• **YOUR TASK**:
What is to be transcribed is the run of lines opening with the one that has "Write part 2 of" and closing with the one that has "PATH_Y0, PATH_Y1 = 11.75, 13.3", and only that run, exactly.

• **EXTRACTED ENTRIES**:
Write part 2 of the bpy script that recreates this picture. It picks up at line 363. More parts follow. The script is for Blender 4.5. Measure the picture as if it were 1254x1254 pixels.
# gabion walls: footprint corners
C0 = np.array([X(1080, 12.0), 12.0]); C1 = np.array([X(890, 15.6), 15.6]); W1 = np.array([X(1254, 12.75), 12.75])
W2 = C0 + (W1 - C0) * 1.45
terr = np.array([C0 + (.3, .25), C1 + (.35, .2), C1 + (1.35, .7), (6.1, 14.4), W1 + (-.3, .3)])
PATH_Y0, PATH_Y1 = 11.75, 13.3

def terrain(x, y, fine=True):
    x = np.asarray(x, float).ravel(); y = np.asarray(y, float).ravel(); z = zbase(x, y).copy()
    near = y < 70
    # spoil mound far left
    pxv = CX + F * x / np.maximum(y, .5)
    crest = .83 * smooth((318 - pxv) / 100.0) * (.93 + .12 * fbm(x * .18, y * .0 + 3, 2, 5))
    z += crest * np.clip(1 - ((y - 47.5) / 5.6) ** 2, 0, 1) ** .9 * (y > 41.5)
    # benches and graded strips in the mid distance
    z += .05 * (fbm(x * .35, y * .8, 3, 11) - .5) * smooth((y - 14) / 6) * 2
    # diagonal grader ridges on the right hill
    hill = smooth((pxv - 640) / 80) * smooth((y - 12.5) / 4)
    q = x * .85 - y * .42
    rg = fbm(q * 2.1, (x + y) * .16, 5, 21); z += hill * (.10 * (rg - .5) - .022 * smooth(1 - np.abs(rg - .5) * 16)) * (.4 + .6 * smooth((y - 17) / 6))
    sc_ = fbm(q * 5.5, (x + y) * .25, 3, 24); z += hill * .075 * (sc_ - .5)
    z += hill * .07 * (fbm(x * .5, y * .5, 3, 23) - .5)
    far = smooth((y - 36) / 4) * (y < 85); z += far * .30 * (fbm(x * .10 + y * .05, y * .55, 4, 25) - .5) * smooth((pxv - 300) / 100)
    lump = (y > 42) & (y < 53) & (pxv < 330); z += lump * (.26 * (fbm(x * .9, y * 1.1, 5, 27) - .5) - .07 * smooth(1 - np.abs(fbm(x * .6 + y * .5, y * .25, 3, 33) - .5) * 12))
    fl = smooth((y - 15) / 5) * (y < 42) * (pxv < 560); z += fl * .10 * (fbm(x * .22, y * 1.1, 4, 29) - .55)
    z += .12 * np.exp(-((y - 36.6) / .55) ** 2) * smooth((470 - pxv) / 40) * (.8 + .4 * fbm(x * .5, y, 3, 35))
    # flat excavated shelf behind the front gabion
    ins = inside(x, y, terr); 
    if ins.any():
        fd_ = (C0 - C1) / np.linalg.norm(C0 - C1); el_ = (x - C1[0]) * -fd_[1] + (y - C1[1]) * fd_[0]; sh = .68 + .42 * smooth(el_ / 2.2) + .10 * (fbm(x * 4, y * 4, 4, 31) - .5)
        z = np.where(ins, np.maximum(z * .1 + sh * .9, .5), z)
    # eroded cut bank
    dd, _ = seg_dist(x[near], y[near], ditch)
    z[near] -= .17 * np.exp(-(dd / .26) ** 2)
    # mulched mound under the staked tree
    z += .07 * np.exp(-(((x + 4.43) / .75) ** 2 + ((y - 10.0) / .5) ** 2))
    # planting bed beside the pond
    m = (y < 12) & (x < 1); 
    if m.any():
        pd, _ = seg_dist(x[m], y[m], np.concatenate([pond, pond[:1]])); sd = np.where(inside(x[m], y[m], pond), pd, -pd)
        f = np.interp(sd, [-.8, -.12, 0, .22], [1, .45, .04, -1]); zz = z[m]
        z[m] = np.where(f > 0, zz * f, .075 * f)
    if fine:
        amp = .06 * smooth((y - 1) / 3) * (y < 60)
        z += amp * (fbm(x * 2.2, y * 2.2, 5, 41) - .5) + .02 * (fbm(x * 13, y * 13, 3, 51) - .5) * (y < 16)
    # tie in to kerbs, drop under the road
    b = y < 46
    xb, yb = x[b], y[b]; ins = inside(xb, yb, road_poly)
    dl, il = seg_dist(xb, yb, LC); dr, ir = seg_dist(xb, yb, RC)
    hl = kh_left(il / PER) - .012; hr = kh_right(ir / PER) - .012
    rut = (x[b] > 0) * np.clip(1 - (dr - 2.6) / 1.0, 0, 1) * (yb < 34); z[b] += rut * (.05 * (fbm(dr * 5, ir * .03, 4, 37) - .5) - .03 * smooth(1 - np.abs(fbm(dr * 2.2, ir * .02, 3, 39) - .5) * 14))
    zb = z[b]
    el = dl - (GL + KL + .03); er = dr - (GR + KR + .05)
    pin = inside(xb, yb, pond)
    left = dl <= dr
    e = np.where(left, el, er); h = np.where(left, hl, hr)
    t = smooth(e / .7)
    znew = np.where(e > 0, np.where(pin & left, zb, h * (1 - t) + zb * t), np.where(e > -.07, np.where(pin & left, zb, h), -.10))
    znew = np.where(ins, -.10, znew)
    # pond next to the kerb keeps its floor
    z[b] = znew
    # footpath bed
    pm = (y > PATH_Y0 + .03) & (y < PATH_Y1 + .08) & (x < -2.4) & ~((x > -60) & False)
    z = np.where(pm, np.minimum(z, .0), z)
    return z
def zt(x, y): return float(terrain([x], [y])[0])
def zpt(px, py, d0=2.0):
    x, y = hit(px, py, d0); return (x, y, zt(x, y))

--

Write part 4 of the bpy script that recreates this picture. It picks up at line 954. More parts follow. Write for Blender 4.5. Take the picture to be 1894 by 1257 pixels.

* * *

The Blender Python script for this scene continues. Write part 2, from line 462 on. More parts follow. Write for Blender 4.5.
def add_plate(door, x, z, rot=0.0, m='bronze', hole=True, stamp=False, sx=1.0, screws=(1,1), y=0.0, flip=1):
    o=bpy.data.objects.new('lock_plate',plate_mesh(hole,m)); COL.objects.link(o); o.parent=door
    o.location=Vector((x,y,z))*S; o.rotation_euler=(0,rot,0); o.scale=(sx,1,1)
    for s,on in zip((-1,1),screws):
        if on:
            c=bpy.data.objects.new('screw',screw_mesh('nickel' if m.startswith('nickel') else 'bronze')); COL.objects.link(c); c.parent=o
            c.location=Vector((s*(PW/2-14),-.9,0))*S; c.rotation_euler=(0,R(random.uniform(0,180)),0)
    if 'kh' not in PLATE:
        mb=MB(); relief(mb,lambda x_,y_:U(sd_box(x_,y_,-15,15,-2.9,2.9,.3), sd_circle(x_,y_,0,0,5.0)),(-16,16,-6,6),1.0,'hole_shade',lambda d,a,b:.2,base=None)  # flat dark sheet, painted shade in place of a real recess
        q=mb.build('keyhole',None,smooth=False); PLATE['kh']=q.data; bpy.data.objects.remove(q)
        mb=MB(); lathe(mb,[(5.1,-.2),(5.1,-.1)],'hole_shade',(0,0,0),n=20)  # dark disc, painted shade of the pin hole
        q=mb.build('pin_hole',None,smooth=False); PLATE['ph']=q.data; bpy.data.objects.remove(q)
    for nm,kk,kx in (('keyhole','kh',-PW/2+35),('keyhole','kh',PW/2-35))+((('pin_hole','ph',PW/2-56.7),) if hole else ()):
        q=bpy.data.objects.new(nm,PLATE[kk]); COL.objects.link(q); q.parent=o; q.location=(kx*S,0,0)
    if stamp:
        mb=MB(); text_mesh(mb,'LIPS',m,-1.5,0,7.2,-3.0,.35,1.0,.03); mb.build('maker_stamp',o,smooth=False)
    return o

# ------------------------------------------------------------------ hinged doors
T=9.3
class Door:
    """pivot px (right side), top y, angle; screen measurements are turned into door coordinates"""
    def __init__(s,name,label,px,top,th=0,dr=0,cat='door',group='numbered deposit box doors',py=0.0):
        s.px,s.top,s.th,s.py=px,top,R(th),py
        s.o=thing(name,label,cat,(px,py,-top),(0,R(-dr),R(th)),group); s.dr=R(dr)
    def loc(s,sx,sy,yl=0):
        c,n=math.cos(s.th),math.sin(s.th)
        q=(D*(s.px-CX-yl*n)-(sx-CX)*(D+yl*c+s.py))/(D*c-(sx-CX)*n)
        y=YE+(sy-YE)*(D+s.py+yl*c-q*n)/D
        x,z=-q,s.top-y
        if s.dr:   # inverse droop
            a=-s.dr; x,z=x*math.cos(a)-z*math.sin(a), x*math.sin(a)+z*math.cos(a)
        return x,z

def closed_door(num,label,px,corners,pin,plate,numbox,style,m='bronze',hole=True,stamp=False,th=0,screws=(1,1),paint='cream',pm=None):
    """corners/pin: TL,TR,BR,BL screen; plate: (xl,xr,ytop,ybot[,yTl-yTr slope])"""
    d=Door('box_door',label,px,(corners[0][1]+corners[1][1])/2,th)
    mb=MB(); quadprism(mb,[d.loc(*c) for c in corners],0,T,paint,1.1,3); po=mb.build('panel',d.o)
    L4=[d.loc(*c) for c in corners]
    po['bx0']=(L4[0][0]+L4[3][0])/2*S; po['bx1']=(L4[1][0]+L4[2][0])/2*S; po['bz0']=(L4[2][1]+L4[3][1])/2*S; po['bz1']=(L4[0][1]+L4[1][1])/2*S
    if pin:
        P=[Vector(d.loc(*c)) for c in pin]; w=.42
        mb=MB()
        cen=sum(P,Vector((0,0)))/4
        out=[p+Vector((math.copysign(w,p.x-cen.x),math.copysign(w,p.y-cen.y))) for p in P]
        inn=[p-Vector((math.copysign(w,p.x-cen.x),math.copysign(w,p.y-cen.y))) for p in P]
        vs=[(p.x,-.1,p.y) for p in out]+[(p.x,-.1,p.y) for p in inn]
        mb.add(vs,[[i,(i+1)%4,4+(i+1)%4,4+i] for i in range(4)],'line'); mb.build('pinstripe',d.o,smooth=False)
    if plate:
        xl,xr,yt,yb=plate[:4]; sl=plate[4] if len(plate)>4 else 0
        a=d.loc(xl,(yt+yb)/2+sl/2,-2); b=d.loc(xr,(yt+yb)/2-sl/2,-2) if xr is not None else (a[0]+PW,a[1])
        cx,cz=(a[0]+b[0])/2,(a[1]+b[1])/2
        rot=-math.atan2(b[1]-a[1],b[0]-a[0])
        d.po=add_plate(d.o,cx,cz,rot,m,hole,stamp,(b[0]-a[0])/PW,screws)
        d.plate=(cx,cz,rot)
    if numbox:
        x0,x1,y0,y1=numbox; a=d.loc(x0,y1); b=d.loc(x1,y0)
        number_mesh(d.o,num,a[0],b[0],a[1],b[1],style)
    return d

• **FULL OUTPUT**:
Write part 2 of the bpy script that recreates this picture. It picks up at line 363. More parts follow. The script is for Blender 4.5. Measure the picture as if it were 1254x1254 pixels.
# gabion walls: footprint corners
C0 = np.array([X(1080, 12.0), 12.0]); C1 = np.array([X(890, 15.6), 15.6]); W1 = np.array([X(1254, 12.75), 12.75])
W2 = C0 + (W1 - C0) * 1.45
terr = np.array([C0 + (.3, .25), C1 + (.35, .2), C1 + (1.35, .7), (6.1, 14.4), W1 + (-.3, .3)])
PATH_Y0, PATH_Y1 = 11.75, 13.3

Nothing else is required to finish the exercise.